*DATA EXTRACT*.

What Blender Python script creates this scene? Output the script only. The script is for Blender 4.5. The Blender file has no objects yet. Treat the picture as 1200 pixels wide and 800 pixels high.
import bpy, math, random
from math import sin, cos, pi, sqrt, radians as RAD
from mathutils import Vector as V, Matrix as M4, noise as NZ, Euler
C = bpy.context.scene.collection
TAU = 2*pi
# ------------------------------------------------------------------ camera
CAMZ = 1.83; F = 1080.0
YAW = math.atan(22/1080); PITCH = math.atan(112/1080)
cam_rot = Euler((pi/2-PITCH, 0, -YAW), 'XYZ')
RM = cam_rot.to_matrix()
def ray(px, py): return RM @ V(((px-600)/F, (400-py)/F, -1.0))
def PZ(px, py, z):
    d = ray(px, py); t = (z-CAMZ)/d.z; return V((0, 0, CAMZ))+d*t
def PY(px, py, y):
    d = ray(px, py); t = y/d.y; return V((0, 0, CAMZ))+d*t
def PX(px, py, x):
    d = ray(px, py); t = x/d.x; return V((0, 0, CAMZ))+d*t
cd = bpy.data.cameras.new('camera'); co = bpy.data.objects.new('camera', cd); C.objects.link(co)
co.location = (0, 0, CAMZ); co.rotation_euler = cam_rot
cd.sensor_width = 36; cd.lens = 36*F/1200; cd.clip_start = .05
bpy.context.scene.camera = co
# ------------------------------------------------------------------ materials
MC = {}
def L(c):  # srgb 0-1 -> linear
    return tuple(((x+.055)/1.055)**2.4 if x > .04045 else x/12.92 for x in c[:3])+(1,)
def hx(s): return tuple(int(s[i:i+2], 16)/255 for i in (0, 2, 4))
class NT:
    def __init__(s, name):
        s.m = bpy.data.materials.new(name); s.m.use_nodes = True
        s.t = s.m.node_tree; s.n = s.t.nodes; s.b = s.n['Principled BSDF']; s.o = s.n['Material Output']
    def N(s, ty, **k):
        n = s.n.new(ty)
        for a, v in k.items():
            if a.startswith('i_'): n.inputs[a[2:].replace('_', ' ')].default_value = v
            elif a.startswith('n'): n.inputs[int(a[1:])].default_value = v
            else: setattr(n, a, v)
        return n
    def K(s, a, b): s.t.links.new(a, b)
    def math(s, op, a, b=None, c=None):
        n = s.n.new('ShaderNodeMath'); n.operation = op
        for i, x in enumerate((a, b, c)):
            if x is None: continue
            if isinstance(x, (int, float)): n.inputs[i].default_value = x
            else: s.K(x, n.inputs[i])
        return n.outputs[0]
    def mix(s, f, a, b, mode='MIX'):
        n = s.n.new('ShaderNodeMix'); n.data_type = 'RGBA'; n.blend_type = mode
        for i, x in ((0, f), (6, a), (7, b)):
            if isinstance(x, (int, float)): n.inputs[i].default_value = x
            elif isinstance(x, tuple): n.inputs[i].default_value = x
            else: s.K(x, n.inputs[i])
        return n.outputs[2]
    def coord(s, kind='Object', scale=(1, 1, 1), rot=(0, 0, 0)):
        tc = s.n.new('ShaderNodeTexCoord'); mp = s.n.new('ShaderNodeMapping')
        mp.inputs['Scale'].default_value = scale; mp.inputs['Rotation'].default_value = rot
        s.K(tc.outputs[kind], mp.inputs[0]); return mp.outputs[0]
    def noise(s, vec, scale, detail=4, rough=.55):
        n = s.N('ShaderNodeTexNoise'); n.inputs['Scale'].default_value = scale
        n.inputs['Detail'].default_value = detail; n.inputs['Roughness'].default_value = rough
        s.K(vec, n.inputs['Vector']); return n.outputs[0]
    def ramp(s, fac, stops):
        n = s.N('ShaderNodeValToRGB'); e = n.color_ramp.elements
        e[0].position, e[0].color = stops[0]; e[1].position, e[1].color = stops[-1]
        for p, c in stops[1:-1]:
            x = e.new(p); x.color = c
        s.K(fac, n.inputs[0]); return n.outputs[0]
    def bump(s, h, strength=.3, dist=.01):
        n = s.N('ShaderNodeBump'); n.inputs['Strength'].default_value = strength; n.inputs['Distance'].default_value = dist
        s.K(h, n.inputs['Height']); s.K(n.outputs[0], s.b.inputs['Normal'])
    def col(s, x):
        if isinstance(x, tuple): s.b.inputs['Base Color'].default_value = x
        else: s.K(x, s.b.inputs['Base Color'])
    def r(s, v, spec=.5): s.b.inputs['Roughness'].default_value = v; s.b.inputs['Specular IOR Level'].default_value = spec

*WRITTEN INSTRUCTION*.
Extract all of the data shown above without alteration.

*RESULT OF THE EXERCISE*.
What Blender Python script creates this scene? Output the script only. The script is for Blender 4.5. The Blender file has no objects yet. Treat the picture as 1200 pixels wide and 800 pixels high.
import bpy, math, random
from math import sin, cos, pi, sqrt, radians as RAD
from mathutils import Vector as V, Matrix as M4, noise as NZ, Euler
C = bpy.context.scene.collection
TAU = 2*pi
# ------------------------------------------------------------------ camera
CAMZ = 1.83; F = 1080.0
YAW = math.atan(22/1080); PITCH = math.atan(112/1080)
cam_rot = Euler((pi/2-PITCH, 0, -YAW), 'XYZ')
RM = cam_rot.to_matrix()
def ray(px, py): return RM @ V(((px-600)/F, (400-py)/F, -1.0))
def PZ(px, py, z):
    d = ray(px, py); t = (z-CAMZ)/d.z; return V((0, 0, CAMZ))+d*t
def PY(px, py, y):
    d = ray(px, py); t = y/d.y; return V((0, 0, CAMZ))+d*t
def PX(px, py, x):
    d = ray(px, py); t = x/d.x; return V((0, 0, CAMZ))+d*t
cd = bpy.data.cameras.new('camera'); co = bpy.data.objects.new('camera', cd); C.objects.link(co)
co.location = (0, 0, CAMZ); co.rotation_euler = cam_rot
cd.sensor_width = 36; cd.lens = 36*F/1200; cd.clip_start = .05
bpy.context.scene.camera = co
# ------------------------------------------------------------------ materials
MC = {}
def L(c):  # srgb 0-1 -> linear
    return tuple(((x+.055)/1.055)**2.4 if x > .04045 else x/12.92 for x in c[:3])+(1,)
def hx(s): return tuple(int(s[i:i+2], 16)/255 for i in (0, 2, 4))
class NT:
    def __init__(s, name):
        s.m = bpy.data.materials.new(name); s.m.use_nodes = True
        s.t = s.m.node_tree; s.n = s.t.nodes; s.b = s.n['Principled BSDF']; s.o = s.n['Material Output']
    def N(s, ty, **k):
        n = s.n.new(ty)
        for a, v in k.items():
            if a.startswith('i_'): n.inputs[a[2:].replace('_', ' ')].default_value = v
            elif a.startswith('n'): n.inputs[int(a[1:])].default_value = v
            else: setattr(n, a, v)
        return n
    def K(s, a, b): s.t.links.new(a, b)
    def math(s, op, a, b=None, c=None):
        n = s.n.new('ShaderNodeMath'); n.operation = op
        for i, x in enumerate((a, b, c)):
            if x is None: continue
            if isinstance(x, (int, float)): n.inputs[i].default_value = x
            else: s.K(x, n.inputs[i])
        return n.outputs[0]
    def mix(s, f, a, b, mode='MIX'):
        n = s.n.new('ShaderNodeMix'); n.data_type = 'RGBA'; n.blend_type = mode
        for i, x in ((0, f), (6, a), (7, b)):
            if isinstance(x, (int, float)): n.inputs[i].default_value = x
            elif isinstance(x, tuple): n.inputs[i].default_value = x
            else: s.K(x, n.inputs[i])
        return n.outputs[2]
    def coord(s, kind='Object', scale=(1, 1, 1), rot=(0, 0, 0)):
        tc = s.n.new('ShaderNodeTexCoord'); mp = s.n.new('ShaderNodeMapping')
        mp.inputs['Scale'].default_value = scale; mp.inputs['Rotation'].default_value = rot
        s.K(tc.outputs[kind], mp.inputs[0]); return mp.outputs[0]
    def noise(s, vec, scale, detail=4, rough=.55):
        n = s.N('ShaderNodeTexNoise'); n.inputs['Scale'].default_value = scale
        n.inputs['Detail'].default_value = detail; n.inputs['Roughness'].default_value = rough
        s.K(vec, n.inputs['Vector']); return n.outputs[0]
    def ramp(s, fac, stops):
        n = s.N('ShaderNodeValToRGB'); e = n.color_ramp.elements
        e[0].position, e[0].color = stops[0]; e[1].position, e[1].color = stops[-1]
        for p, c in stops[1:-1]:
            x = e.new(p); x.color = c
        s.K(fac, n.inputs[0]); return n.outputs[0]
    def bump(s, h, strength=.3, dist=.01):
        n = s.N('ShaderNodeBump'); n.inputs['Strength'].default_value = strength; n.inputs['Distance'].default_value = dist
        s.K(h, n.inputs['Height']); s.K(n.outputs[0], s.b.inputs['Normal'])
    def col(s, x):
        if isinstance(x, tuple): s.b.inputs['Base Color'].default_value = x
        else: s.K(x, s.b.inputs['Base Color'])
    def r(s, v, spec=.5): s.b.inputs['Roughness'].default_value = v; s.b.inputs['Specular IOR Level'].default_value = spec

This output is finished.